Near-Thermal Reactions of Au+(1S,3D) with CH3X (X = F,Cl)

Reactions of Au+(1S) and Au+(3D) with CH3F and CH3Cl have been carried out in a drift cell in He at a pressure of 3.5 Torr at both room temperature and reduced temperatures in order to explore the influence of the electronic state of the metal on reaction outcomes. State-specific product channels and overall two-body rate constants were identified using electronic state chromatography. These results indicate that Au+(1S) reacts to yield an association product in addition to AuCH2 + in parallel steps with both neutrals. Product distributions for association vs HX elimination were determined to be 79% association/21% HX elimination for X = F and 50% association/50% HX elimination when X = Cl. Reaction of Au+(3D) with CH3F also results in HF elimination, which in this case is thought to produce 3AuCH2 +. With CH3Cl, Au+(3D) reacts to form AuCH3 + and CH3Cl+ in parallel steps. An additional product channel initiated by Au+(3D) is also observed with both methyl halides, which yields CH2X+ as a higher-order product.
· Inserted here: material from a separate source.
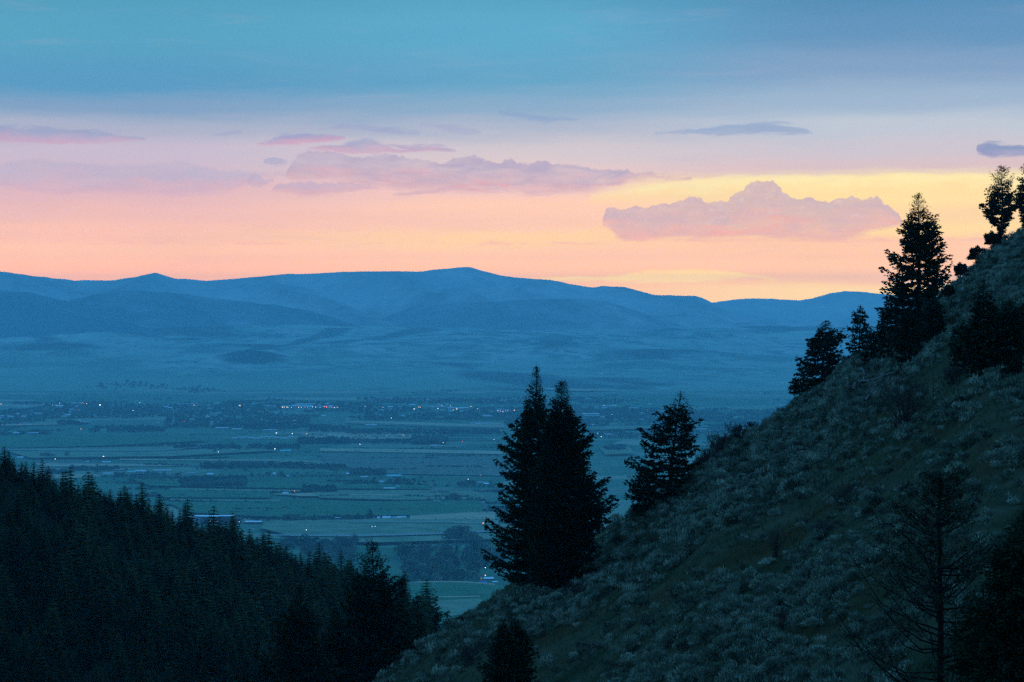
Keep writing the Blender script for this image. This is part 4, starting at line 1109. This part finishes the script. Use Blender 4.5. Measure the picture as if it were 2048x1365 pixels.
for x, y, h in ((919, 974, 12), (925, 974, 15), (930, 974, 13), (938, 972, 12), (943, 972, 13), (949, 971, 11), (980, 971, 9), (916, 973, 9)): vt.append((x, y, h, 0, 'clump left of the fir pair'))
for x, y, h in ((857, 1004, 9), (863, 1004, 8), (872, 1003, 11), (880, 1003, 8), (895, 1004, 14), (902, 1004, 18), (908, 1004, 19), (914, 1004, 16), (921, 1004, 12), (935, 1003, 9), (943, 1003, 10), (952, 1003, 11), (959, 1003, 9), (966, 1003, 9)):
    vt.append((x, y, h, 1 if x in (872, 952) else 0, 'grove above the row of pale roofs'))
for x, y, h in ((867, 1059, 7), (700, 1043, 4), (641, 1001, 4), (685, 1000, 3), (560, 976, 5), (590, 991, 9), (584, 991, 7), (430, 908, 9), (135, 916, 14), (92, 917, 13), (84, 917, 11), (99, 917, 13), (107, 917, 10), (194, 947, 12), (190, 948, 9), (199, 947, 9), (150, 942, 7), (138, 943, 6)):
    vt.append((x, y, h, 0, 'open fields of the valley'))
# big grove at the valley's near edge
gr = [(893, 1086, 24), (902, 1084, 30), (912, 1084, 34), (921, 1084, 36), (930, 1085, 34), (939, 1087, 30), (947, 1088, 26), (955, 1092, 24)]
for x, y, h in gr: vt.append((x, y, h, 0, 'tall grove before the long roof'))
for k in range(190):
    x = rng.uniform(786, 1010); y = rng.uniform(1100, 1173)
    if x < 800 + max(0, (y - 1135) * 0.2): continue
    if x > 955 and y > 1140: continue
    if x > 985 and y < 1130 and rng.random() < 0.4: continue
    vt.append((x, y, rng.uniform(17, 32) * (0.7 if y < 1110 else 1.0), 1 if rng.random() < 0.22 else 0, 'wood above the green knoll'))
for k in range(60):
    x = rng.uniform(600, 712); y = rng.uniform(1088, 1135)
    vt.append((x, y, rng.uniform(15, 26), 1 if rng.random() < 0.2 else 0, 'wood behind the end of the left forest'))
vt.sort(key=lambda q: (q[4], q[0]))
cnt = {}
for (x, y, h, kind, place) in vt:
    cnt[place] = cnt.get(place, 0) + 1
n_place = dict(cnt); cnt = {}
for i, (x, y, h, kind, place) in enumerate(vt):
    cnt[place] = cnt.get(place, 0) + 1
    X_, Y_ = vpt(x, y); H = h * Y_ / F
    src = (p_con if kind else p_round)[i % (4 if kind else 6)]
    o = src.copy(); COL.objects.link(o)
    w = rng.uniform(0.9, 1.2) * (1.0 if kind else 0.85)
    o.location = (X_, Y_, 0); o.scale = (H * w, H * w, H); o.rotation_euler = (0, 0, rng.uniform(0, 6.28))
    noun = 'conifer' if kind else ('pale leafy tree' if i % 2 else 'dark leafy tree')
    if n_place[place] > 45: lab = '%s somewhere in the %s' % (noun, place)
    else: lab = '%s, %s from left, %s' % (noun, ordinal(cnt[place]), ('at the ' if not place.startswith('open') else 'in the ') + place)
    tag(o, lab, 'tree', 'trees: ' + place)

# ------------------------------------------------------------------ buildings
def flat_mat(name, c, rough=0.7, spec=0.15, emit=None, strength=0):
    m = mat_noise(name, [tuple(v * 0.85 for v in c), c], 0.3, 3, rough=rough, spec=spec)
    if emit:
        b = m.node_tree.nodes['Principled BSDF']; b.inputs['Emission Color'].default_value = (*emit, 1); b.inputs['Emission Strength'].default_value = strength
        m.cycles.emission_sampling = 'NONE'
    return m
MB_ = {'white': flat_mat('white_metal_roof', (0.85, 0.84, 0.80)), 'pale': flat_mat('pale_roof', (0.62, 0.60, 0.56)), 'teal': flat_mat('teal_metal_roof', (0.22, 0.60, 0.50)),
       'red': flat_mat('red_barn_wall', (0.30, 0.05, 0.04)), 'dark': flat_mat('dark_wall', (0.06, 0.055, 0.06)), 'wall': flat_mat('plain_wall', (0.34, 0.33, 0.31)), 'grey': flat_mat('grey_roof', (0.38, 0.38, 0.36)),
       'purple': flat_mat('dusky_brick_wall', (0.16, 0.06, 0.08)), 'blue': flat_mat('blue_roof', (0.10, 0.22, 0.45)), 'lightwall': flat_mat('pale_panel_wall', (0.30, 0.36, 0.36)),
       'glass': flat_mat('window_pane', (0.04, 0.06, 0.08), 0.2, 0.5)}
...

Kinetic measurements indicate that the reaction efficiency for both Au+ states is significantly greater with CH3Cl than with CH3F. The observed two-body rate constant for depletion of Au+(1S) by CH3F represents less than 5% of the limiting rate constant predicted by the average dipole orientation model (ADO) at room temperature and 226 K, whereas CH3Cl reacts with Au+(1S) at the ADO limit at both room temperature and 218 K. Rate constants for depletion of Au+(3D) by CH3F and CH3Cl were measured at 226 and 218 K respectively, and indicate that Au+(3D) is consumed at approximately 2% of the ADO limit by CH3F and 69% of the ADO limit by CH3Cl. Product formation and overall efficiency for all four reactions are consistent with previous experimental results and available theoretical models.